A quarta é aquele cara maduro, grisalho, que conquista as mulheres e a gente fica dizendo: "Grande coisa"... Ela é muito sensual, como você pode ver. É a mais polifônica das quatro, com um trabalho de contraponto irresistível. Se a primeira é "a" Balada, essa aqui é a mãe de todas as Baladas. Assim como a 2ª, ela começa com uma pulsação. Mas aqui não tem susto, ela cresce de maneira orgânica (a depender do pianista, algumas partes são mais ou menos fortes).


Importância


Olha, as Baladas estão, ao lado dos Scherzi e talvez das Sonatas, entre as obras mais imponentes, maduras, conhecidas e importantes de Chopin. Não dá pra cravar porque ele tem grupos de Valsas, Polonaises, Mazurkas, Os Estudos, as 3 Sonatas (ao menos as duas últimas). Praticamente toda a obra de Chopin é definitiva. Mas como um grupinho fechadinho, são as Baladas e os Scherzi. Todo pianista tem que ter nem que seja apenas uma ou duas no seu repertório. Vou listar abaixo os pianistas que gravaram as quatro juntas (as maiores versões, na minha opinião). Vou omitir Zimerman, não porque lhe falta relevância artística, mas simplesmente porque acho exagerado. E tudo você pode encontrar no Spotify/Deezer/iTunes/Tidal. Tá, não conferi de um por um, mas de forma geral, acha, sim.


Gravações Importantes


- Maurizio Pollini - Pra mim, a versão ideal das Baladas. É comprometida, forte e não se entrega a arroubos sentimentais. Pollini as gravou em 1999 com um som ótimo.


- Vladimir Ashkenazy - A gravação lendária de Ashkenazy é a de 1964. Ainda jovem, no auge de sua técnica, o russo impõe uma versão autoritária.

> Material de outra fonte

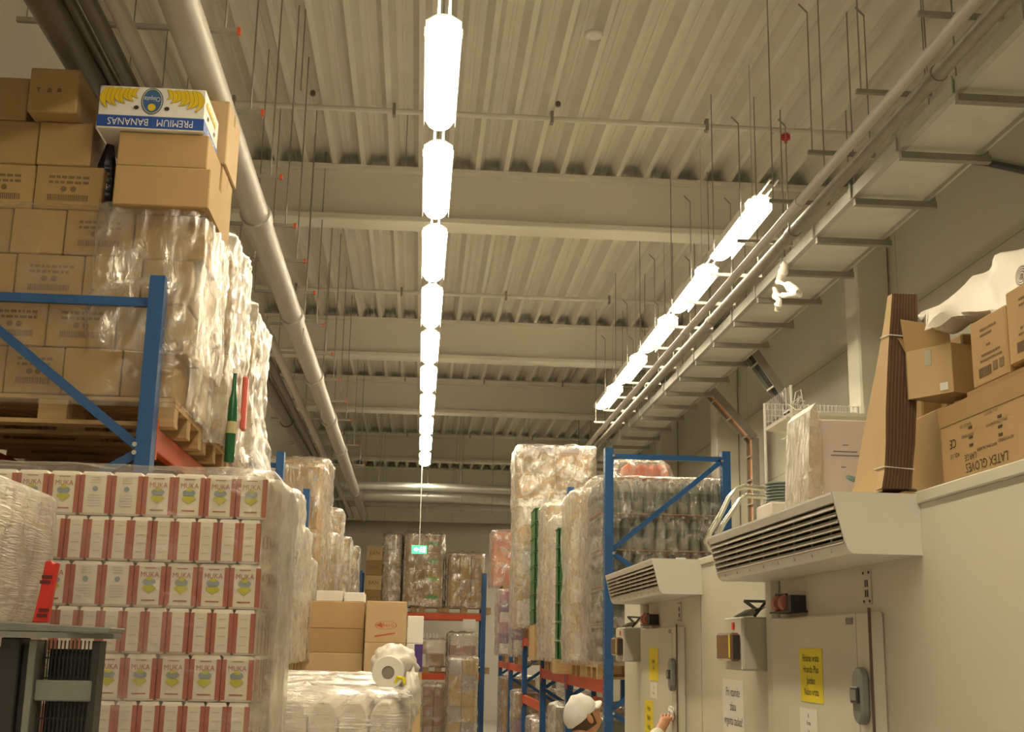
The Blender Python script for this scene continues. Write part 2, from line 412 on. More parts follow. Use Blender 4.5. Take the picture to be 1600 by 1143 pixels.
long_pipe('heating_pipe', 'paler medium pipe fourth from the left wall', -1.60, -1.69, 0.047, pipe_m, 5.1, 2, 31, (6.9, 12.6))
ys = [6.21, 7.26, 8.35, 9.39, 10.31, 11.3, 12.5, 13.8, 15.2, 16.6, 18.06, 20.4, 22.7]
for i, y in enumerate(ys):
    t = thing('pipe_hanger', 'horizontal steel pipe hanger on threaded rods above the left pipes, %s from camera' % ORD[i], 'hanger', (-1.6, y, 5.22), 'left pipe hangers')
    G().box(-2.25, -1.085, y - 0.014, y + 0.014, 5.215, 5.24).build('channel', galvd_m, t)
    G().box(-1.0845, -1.065, y - 0.017, y + 0.017, 5.21, 5.245).build('end_cap', orange_m, t)
    for xx in (-1.15, -2.2): G().tube([(xx, y, 5.245), (xx, y, 7.145)], 0.0055, 6).build('threaded_rod', galvd_m, t)
for i, (px, y, z0) in enumerate(((405, 10.2, 5.2), (430, 11.4, 5.6), (460, 9.2, 6.3), (487, 12.0, 4.9), (520, 16.0, 4.9), (540, 20.0, 4.9), (561, 24.5, 4.7), (590, 26.0, 4.7), (632, 11.3, 6.6), (735, 26, 4.75), (780, 26, 4.75), (684, 26, 4.75))):
    p = at(px, 300, Y=y)
    tag(G().tube([(p.x, y, z0), (p.x, y, 7.145)], 0.005, 6).build('threaded_rod', galvd_m),
        'thin %s threaded rod hanging from the ceiling, %s from the left' % ('short' if z0 > 6 else 'long', ORD[(0, 1, 2, 3, 4, 5, 6, 7, 8, 10, 11, 9)[i]]), 'rod', 'ceiling rods')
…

- Claudio Arrau - Arrau era excelente em tudo. Desde Beethoven até Debussy. Passando, aí, por nosso Chopin. Uma de suas melhores gravações é a de 1977 das Baladas.


- Alfred Cortot - A mais antiga gravação aqui é do lendário Alfred Cortot, que a fez em 1933. O som, como você deve saber, é horrível, cheio de chiado e captando muito mal as nuances do pianista. Mas vale porque Cortot é um pianista que vem direto da tradição romântica, além de uma lenda dos teclados.


- Jorge Bolet - Bolet foi um pianista de carreira relativamente tardia. O bom é que temos um som sempre limpo (da gravação), e ele está sempre no auge. Sua sonoridade é muito colorida, como a de Arrau. Essa gravação é de 1986.


- Friedrich Gulda - Em 1954, Friedrich Gulda, um dos pianistas vienenses mais promissores, fez essa gravação das 4 Baladas. Nessa época ele era comportado. Depois adotaria um estilo mais inusitado, com programas que misturavam música clássica e jazz, composições suas e interpretações estranhas. Dizem que chegou a tocar nu. Era o Zé Celso do piano. Só que com conteúdo.


- Samson François - François tinha uma fama de ser muito talentoso, mas indiciplinado, arbitrário em suas interpretações, além de mulherengo, sei lá. Mas disso tudo ele era mesmo é talentoso. Seu toque, embora ele errasse algumas notas e não tivesse o refinamento de um Michelangeli, podia ser sutil e colorido, como nessas gravações de 1954.


- Yundi (Li) - Não, o nome dele não tem parêntesis. É que ele adotava o Li no começo da carreira. É a gravação mais audiófila e, se não me engano, a mais recente daqui, datando de 2016. Ele toca com muita propriedade, embora seja novo.


- Evgeny Kissin - Kissin as gravou em 1998. À época concorria com Pollini. Eu tinha os dois discos. Como eu disse, Pollini era mais elegante, sendo que Kissin tocava mais ao gosto do público. Mas é muito musical, sua gravação.


- Bella Davidovich - As performances da pianista soviética Bella Davidovich são um tesouro. De 1981-82, são completas, captando todas as nuances das obras. Ela tem som, bom gosto, técnica e eloquencia.


- Arthur Rubinstein - Escolhi essa gravação de 1959 do Rubinstein. Se há um pianista sempre associado a Chopin é ele. Polonês como o compositor, gravou as Baladas várias vezes, se incluirmos as gravações ao vivo. Esta gravação está espetacular, e o som é excelente.


- Murray Perahia - Essas gravações de 1994 de Murray Perahia são, como tudo que ele faz, extremamente competentes, quase excepcionais. Ele nunca vai lhe surpreender, mas também, nunca vai decepcionar.


Avulsas


Algumas indicações de pianistas que não gravaram todas, mas que se a gente juntar, dá o kit ideal.


Balada 1 - Martha Argerich e Arturo Benedetti Michelangeli.


Balada 2 - Mitsuko Uchida.


Balada 3 - Nelson Freire e Sergei Rachmaninoff.


Balada 4 - Martha Argerich e Nelson Freire.